Emblematic of this newfound maturity is his comfort with the shadow of his history with The Beatles (or as he was wont to call them, "The B's"). Surrounded by musicians who grew up in the sixties, Lennon obliges by regaling them with Beatles stories, whipping out his old black Rickenbacker (with a fab setlist still taped to the side), suggesting microphone placement techniques from the Rubber Soul sessions, and even writing a chorus to a verse he wrote around that era (resulting in an unreleased, possibly unrecorded song called "Street of Dreams"). By contrast, in 1980, John's former bandmates were far less openly nostalgic: Paul McCartney was only playing an average of 5 Beatles songs per show, Ringo Starr was filming his role as Atouk in the prehistoric slapstick film Caveman, and George Harrison wrote a memoir that hardly mentioned John (much to his chagrin, according to one interviewee).

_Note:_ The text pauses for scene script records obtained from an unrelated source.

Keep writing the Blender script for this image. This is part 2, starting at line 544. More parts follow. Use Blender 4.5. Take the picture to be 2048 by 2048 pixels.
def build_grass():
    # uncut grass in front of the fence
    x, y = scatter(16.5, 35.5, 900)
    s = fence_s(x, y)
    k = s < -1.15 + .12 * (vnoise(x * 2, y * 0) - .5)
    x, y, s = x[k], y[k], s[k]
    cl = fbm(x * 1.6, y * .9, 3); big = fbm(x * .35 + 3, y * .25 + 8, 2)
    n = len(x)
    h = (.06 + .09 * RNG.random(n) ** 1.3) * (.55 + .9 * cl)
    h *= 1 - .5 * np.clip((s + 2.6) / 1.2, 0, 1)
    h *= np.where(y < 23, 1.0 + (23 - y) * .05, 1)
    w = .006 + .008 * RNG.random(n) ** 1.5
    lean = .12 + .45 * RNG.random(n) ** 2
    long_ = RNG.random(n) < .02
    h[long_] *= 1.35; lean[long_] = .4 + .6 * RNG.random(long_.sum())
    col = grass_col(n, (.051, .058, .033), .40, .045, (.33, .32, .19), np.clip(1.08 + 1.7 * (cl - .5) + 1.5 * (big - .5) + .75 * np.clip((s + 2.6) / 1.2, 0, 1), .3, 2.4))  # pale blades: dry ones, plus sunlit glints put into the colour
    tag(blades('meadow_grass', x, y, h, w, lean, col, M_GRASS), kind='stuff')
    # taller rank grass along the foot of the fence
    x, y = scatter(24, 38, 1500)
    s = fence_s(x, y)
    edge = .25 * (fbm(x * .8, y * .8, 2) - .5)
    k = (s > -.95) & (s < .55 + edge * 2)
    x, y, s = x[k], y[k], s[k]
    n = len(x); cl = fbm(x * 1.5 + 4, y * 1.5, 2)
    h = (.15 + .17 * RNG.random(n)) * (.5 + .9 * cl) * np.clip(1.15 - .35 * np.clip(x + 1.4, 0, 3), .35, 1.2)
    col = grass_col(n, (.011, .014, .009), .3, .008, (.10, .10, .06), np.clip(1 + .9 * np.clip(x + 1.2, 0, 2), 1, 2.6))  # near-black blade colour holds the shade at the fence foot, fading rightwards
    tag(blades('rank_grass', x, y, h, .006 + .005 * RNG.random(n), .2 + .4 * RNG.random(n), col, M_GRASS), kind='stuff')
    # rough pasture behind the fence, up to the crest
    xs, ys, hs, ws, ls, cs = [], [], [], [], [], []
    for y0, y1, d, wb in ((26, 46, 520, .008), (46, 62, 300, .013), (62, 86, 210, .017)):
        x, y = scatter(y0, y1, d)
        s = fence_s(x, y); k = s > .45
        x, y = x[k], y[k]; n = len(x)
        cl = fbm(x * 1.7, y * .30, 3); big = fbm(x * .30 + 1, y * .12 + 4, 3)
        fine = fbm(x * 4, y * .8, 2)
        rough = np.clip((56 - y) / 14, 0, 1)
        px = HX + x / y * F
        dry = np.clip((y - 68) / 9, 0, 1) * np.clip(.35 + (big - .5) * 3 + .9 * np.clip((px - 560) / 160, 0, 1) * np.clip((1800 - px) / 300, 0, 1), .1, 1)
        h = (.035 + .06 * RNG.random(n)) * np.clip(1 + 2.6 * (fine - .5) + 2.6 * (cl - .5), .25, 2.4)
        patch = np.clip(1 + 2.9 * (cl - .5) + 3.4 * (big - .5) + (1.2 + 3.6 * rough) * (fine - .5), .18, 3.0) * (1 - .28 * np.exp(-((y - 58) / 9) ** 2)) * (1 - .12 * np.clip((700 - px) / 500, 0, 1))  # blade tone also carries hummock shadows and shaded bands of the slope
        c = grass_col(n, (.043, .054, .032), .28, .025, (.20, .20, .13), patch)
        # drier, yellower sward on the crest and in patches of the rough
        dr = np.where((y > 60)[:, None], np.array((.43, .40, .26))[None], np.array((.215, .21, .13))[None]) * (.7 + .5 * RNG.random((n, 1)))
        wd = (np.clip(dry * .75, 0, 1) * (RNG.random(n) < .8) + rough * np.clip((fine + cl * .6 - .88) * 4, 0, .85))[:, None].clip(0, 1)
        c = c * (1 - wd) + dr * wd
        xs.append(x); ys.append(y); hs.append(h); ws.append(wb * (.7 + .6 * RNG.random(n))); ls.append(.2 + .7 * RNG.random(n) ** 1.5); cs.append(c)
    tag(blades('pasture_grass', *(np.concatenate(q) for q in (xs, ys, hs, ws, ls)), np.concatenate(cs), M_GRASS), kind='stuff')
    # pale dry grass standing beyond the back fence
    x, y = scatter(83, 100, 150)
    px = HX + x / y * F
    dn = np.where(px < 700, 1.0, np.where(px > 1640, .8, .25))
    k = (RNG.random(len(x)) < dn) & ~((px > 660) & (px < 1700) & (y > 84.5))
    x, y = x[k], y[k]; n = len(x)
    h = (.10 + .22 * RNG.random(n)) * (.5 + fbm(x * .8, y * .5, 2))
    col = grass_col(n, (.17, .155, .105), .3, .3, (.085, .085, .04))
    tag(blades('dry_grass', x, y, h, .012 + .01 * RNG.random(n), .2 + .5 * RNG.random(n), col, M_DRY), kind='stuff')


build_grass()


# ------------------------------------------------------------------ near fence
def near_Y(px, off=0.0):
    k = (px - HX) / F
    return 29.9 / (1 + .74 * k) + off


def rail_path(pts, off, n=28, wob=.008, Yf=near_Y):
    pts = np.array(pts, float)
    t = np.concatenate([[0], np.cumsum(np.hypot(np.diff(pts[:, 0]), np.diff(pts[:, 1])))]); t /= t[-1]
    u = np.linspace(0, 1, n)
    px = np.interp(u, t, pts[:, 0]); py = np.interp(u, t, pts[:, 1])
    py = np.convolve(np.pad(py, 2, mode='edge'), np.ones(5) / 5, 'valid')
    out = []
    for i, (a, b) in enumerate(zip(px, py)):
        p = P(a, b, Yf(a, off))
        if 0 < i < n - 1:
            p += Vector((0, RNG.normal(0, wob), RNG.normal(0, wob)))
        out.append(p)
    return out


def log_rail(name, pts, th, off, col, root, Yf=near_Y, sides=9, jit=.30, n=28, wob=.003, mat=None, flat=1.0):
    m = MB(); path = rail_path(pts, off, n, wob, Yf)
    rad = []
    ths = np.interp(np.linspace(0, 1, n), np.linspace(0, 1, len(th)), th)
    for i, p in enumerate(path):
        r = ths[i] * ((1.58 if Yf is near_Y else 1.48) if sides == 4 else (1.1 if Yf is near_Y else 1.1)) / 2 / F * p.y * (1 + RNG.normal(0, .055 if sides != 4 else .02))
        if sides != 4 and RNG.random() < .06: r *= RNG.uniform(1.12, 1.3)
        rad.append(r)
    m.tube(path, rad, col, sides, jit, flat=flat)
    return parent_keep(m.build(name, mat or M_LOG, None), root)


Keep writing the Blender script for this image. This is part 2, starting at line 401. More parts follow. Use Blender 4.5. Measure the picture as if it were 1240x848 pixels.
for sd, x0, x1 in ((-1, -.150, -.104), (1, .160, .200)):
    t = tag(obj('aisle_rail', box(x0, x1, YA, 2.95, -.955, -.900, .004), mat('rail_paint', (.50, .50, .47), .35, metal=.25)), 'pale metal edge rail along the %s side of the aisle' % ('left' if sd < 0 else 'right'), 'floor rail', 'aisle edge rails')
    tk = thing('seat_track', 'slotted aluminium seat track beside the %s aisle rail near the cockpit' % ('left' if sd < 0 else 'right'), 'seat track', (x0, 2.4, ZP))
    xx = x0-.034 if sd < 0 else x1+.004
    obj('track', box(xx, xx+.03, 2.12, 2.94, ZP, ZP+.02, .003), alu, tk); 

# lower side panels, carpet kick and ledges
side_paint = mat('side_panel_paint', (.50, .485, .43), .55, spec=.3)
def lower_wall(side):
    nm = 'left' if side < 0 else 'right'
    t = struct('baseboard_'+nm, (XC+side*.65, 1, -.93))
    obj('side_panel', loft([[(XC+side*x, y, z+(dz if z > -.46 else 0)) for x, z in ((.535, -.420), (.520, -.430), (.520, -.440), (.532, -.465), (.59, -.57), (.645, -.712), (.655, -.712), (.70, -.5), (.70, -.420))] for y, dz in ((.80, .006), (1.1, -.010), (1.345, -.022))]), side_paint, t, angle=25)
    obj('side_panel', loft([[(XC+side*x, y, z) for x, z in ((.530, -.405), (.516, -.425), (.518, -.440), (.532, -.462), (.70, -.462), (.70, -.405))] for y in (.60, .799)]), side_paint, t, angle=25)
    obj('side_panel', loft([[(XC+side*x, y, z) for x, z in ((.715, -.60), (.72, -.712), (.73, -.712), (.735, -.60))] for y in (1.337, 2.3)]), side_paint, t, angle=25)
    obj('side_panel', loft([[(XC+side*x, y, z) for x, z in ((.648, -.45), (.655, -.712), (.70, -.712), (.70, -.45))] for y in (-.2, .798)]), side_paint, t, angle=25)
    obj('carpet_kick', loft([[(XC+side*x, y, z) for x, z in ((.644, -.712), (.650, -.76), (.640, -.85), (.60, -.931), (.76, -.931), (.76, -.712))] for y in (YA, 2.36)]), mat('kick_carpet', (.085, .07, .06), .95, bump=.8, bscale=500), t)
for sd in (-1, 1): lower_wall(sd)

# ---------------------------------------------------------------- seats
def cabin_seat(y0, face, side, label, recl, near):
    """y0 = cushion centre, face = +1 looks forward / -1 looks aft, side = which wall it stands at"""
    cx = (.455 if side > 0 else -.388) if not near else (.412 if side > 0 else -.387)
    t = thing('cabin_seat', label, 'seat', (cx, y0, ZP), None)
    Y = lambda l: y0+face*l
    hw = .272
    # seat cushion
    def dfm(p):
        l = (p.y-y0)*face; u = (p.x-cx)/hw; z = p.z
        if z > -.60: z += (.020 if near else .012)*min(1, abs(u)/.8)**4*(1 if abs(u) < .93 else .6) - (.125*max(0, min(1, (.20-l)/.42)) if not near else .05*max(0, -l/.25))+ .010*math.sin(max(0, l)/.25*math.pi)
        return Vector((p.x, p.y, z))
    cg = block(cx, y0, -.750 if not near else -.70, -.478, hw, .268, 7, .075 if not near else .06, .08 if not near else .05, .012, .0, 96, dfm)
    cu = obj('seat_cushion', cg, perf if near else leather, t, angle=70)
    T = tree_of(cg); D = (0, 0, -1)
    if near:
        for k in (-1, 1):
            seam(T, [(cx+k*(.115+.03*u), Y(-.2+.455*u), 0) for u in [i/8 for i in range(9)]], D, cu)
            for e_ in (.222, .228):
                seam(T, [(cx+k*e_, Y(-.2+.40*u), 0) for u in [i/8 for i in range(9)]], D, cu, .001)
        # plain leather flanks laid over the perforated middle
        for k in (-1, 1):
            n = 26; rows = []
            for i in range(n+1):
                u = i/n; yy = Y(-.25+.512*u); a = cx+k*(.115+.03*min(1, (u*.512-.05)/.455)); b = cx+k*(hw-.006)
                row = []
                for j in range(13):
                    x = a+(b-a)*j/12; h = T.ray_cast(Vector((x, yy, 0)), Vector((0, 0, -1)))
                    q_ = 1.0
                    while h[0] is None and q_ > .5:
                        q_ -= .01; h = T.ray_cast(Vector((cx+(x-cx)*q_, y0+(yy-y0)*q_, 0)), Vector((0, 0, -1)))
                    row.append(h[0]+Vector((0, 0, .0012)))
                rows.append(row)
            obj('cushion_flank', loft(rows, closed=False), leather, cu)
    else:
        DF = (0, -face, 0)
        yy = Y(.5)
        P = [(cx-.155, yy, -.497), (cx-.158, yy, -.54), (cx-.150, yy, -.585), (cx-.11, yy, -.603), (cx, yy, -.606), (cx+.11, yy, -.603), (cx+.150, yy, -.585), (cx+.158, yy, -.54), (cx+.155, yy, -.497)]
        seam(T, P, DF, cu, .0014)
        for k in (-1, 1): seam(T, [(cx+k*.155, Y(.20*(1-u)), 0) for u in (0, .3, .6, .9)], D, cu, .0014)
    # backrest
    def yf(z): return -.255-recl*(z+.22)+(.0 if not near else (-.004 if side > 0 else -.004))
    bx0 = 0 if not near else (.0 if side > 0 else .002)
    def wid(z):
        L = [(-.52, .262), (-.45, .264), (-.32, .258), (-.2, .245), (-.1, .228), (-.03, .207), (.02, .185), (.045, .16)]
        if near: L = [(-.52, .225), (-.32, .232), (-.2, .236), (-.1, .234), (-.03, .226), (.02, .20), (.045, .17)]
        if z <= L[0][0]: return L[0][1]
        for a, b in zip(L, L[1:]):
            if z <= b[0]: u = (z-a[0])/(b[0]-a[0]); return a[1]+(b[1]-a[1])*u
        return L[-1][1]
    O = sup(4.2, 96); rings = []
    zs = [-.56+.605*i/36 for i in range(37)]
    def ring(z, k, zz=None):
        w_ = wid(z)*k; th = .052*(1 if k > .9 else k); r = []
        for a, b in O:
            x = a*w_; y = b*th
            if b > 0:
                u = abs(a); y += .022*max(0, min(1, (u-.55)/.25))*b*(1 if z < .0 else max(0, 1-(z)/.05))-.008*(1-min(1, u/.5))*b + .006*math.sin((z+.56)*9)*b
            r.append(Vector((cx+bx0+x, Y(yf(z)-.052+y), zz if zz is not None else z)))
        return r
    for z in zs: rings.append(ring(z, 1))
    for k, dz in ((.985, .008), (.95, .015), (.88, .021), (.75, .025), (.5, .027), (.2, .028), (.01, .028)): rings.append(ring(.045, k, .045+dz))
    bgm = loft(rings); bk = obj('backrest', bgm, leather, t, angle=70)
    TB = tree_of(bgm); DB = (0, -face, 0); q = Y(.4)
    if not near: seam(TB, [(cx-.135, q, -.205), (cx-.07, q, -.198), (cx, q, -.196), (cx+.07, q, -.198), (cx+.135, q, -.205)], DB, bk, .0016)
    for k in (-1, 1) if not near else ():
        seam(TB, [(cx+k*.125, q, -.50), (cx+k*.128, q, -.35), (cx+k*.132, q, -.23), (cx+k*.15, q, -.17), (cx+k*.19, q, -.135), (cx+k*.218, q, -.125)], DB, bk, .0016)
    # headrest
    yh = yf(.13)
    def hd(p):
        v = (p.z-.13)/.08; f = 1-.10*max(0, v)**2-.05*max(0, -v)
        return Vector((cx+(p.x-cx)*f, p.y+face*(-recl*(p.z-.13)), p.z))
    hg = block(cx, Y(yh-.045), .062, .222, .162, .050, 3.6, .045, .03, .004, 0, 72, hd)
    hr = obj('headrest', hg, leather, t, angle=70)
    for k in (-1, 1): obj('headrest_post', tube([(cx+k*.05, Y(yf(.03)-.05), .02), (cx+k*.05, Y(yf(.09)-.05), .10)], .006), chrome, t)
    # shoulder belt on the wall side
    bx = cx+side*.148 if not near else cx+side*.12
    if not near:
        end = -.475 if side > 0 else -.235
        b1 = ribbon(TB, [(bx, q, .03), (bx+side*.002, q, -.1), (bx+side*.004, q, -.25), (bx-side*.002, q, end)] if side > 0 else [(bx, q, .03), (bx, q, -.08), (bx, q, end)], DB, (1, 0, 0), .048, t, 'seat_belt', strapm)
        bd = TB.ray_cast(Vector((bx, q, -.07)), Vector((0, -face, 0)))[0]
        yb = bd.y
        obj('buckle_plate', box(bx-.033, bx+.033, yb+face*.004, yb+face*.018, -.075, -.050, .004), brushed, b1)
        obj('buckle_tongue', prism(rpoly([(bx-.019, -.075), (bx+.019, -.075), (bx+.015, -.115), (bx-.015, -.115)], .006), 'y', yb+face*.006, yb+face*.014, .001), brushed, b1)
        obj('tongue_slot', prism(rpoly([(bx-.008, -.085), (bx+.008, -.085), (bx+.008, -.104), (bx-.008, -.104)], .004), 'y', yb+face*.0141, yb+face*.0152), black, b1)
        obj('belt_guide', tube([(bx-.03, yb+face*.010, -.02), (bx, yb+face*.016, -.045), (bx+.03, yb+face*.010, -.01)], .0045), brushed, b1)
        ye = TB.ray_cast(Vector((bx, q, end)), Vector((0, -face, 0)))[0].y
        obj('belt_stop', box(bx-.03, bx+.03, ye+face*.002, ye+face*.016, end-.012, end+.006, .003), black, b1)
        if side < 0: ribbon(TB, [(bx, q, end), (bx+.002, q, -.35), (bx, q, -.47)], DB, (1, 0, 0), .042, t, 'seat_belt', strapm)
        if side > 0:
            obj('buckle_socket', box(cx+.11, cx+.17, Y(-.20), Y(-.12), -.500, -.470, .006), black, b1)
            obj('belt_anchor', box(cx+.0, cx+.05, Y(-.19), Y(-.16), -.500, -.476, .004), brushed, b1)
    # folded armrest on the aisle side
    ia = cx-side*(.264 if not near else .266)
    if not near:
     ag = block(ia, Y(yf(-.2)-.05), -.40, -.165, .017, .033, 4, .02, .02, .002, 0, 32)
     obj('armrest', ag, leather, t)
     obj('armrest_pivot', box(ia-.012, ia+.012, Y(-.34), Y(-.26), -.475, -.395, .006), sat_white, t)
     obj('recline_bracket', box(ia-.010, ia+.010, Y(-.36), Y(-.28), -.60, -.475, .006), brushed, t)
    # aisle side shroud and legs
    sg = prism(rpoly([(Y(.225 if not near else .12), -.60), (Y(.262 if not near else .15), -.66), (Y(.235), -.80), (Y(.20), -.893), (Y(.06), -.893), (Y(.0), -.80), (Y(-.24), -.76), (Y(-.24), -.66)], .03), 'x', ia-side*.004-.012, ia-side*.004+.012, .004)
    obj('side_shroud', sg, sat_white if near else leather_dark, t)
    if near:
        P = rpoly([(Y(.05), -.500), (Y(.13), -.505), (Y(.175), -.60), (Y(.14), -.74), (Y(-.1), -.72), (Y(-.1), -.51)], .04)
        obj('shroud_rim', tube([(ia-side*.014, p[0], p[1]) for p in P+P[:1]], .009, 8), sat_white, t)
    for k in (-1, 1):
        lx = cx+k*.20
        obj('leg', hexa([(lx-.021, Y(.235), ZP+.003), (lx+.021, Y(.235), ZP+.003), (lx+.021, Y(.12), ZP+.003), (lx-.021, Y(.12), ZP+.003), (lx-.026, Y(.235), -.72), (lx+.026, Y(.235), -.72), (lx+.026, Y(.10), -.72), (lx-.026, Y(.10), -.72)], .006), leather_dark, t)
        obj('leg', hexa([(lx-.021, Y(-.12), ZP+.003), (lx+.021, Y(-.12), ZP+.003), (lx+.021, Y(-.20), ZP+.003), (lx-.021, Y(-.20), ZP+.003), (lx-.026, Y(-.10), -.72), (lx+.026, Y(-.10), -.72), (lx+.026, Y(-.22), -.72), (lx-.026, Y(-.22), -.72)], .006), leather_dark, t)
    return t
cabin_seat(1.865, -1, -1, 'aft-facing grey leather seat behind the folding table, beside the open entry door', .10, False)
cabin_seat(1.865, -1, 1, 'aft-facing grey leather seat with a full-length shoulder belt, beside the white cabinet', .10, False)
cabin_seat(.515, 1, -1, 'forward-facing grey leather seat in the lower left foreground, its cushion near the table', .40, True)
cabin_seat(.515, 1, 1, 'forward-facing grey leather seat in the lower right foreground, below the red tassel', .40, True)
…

Of course, all these stories about John's confidence and energy are imbued with a tragic subtext. Sharp's introduction begins to-the-point by stating the facts of the events of December 8, 1980, and although it's rarely mentioned again until the book's end, even the most touching and optimistic anecdote is undercut by a dark specter that's impossible to ignore. (Thankfully, neither Sharp nor any of those interviewed pay Lennon's killer the attention he sought by mentioning his name.) This reader found it hard to stop from poignantly speculating on what might have been, particularly given the many recollections of John enthusiastically planning a tour in spring of 1981 (from choosing songs to sketching out an elaborate stage design to hinting that certain session musicians should keep their schedules free).
Even with the looming sadness, though, this book is a joy for Beatles or Lennon fans. It's illustrated by copious rare black and white photographs taken during the recording sessions, along with other images such as autographs and a witty self-portrait doodle of the artist as a hen-picked husband (rescued from the wastebasket of the Hit Factory, no less). It's an inspiring and remarkably unified account of a man learning to balance comfort with his artistic past, an intense focus on his artistic future, an even temper, and a commitment to being a good husband and father. John Lennon is depicted not as a living legend, but simply as a driven and creative spirit overjoyed to be back at work doing what he does best.